> [Instructions for the task]: Quote the lines that run from the line containing "tr=N(nt,'ShaderNodeBsdfTransparent')" down to the line containing "else: nt.links.new(em.outputs[0],m2.inputs[2])". Include both of those lines, reproduce each exactly, and omit everything else.

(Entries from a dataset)

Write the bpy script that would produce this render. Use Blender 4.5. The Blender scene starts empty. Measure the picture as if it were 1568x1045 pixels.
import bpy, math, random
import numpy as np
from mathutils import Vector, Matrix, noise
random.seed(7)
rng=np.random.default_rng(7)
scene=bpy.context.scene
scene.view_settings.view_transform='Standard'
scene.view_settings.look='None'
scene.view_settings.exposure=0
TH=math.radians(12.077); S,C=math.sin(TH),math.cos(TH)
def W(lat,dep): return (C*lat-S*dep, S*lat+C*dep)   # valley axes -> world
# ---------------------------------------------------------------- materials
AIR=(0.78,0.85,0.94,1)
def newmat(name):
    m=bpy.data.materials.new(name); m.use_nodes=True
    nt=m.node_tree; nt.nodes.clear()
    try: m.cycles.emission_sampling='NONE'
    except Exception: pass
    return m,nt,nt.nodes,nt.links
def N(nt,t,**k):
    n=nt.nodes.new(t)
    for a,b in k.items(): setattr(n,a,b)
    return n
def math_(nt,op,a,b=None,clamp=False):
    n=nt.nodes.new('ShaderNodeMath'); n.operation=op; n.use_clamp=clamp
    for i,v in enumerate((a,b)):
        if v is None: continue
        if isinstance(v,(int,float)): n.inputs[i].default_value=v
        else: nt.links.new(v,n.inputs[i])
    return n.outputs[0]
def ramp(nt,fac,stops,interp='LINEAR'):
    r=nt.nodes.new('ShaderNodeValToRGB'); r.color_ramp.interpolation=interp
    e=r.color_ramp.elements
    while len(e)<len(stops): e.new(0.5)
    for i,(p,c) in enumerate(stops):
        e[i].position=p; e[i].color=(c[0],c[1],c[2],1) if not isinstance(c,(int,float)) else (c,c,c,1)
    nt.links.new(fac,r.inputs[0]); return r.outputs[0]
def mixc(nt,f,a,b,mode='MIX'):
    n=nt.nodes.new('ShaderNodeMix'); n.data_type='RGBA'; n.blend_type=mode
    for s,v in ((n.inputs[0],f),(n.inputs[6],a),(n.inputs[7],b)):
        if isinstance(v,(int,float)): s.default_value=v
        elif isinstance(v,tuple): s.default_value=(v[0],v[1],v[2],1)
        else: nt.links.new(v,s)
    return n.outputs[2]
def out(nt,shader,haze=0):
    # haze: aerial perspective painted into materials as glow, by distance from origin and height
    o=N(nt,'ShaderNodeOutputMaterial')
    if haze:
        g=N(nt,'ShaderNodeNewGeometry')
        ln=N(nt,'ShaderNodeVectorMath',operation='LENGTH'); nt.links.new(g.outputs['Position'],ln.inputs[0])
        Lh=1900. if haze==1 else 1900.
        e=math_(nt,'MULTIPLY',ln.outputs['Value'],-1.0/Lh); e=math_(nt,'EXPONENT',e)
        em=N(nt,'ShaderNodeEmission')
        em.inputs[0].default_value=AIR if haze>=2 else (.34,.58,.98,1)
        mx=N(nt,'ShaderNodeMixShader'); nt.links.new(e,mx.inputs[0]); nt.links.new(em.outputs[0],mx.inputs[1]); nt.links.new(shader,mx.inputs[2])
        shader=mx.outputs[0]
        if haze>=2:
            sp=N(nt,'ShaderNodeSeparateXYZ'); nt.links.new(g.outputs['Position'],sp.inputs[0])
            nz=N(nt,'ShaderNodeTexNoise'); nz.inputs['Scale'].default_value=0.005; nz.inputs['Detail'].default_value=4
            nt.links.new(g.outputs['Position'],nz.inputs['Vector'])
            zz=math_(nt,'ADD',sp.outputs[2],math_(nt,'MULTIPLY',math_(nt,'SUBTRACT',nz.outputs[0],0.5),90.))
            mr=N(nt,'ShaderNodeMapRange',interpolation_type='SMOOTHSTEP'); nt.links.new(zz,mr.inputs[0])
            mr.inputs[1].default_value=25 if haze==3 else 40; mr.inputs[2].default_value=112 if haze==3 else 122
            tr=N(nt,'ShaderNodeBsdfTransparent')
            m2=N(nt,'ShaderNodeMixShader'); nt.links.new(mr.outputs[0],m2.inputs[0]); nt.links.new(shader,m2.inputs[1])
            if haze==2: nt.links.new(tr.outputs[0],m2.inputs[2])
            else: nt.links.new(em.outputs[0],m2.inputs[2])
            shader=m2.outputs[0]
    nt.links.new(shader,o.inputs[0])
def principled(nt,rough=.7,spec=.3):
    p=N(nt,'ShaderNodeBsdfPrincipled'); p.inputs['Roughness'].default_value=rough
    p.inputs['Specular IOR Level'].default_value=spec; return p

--

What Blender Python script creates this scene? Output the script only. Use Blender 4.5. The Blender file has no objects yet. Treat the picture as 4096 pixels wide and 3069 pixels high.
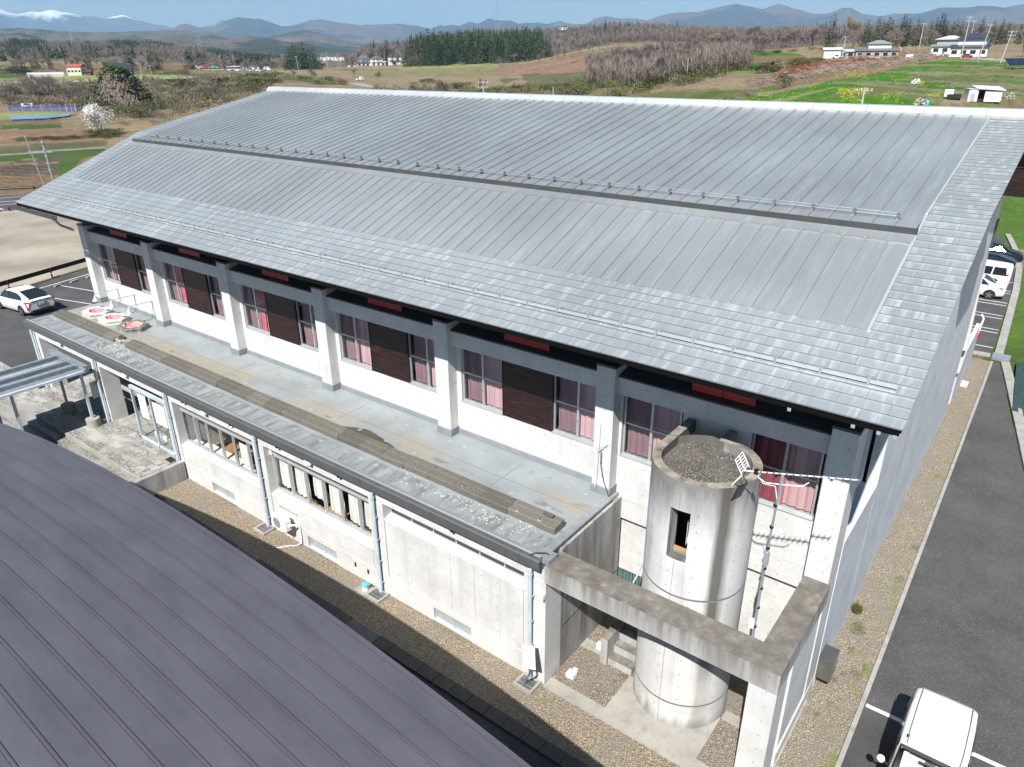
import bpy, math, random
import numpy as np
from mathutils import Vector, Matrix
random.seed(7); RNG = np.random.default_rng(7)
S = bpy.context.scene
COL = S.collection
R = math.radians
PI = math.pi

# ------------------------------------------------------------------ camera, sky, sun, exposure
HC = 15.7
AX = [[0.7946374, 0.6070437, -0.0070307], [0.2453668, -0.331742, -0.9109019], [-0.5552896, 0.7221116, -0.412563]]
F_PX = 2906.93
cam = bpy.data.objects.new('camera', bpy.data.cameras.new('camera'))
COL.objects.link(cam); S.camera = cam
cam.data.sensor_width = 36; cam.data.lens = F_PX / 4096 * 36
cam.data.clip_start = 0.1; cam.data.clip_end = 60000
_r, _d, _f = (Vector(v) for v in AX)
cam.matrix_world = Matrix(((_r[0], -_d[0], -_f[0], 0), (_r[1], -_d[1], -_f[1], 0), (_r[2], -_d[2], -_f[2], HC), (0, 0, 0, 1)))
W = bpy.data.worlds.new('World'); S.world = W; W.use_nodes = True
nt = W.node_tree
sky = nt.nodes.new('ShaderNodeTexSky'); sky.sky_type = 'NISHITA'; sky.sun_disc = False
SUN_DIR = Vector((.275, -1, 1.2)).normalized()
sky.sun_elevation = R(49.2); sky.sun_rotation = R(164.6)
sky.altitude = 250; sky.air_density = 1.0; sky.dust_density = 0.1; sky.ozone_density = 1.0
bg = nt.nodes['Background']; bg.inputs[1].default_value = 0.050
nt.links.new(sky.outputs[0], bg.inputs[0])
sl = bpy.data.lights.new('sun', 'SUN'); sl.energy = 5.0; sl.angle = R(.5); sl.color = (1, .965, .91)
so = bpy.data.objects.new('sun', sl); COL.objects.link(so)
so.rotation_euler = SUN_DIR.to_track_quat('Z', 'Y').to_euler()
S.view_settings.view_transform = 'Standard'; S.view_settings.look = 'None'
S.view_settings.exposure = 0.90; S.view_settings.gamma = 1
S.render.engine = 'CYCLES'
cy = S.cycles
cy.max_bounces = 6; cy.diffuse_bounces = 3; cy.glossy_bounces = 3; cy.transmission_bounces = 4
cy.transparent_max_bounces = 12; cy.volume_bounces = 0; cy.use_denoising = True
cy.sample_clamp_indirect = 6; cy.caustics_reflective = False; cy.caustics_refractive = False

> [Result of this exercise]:
            tr=N(nt,'ShaderNodeBsdfTransparent')
            m2=N(nt,'ShaderNodeMixShader'); nt.links.new(mr.outputs[0],m2.inputs[0]); nt.links.new(shader,m2.inputs[1])
            if haze==2: nt.links.new(tr.outputs[0],m2.inputs[2])
            else: nt.links.new(em.outputs[0],m2.inputs[2])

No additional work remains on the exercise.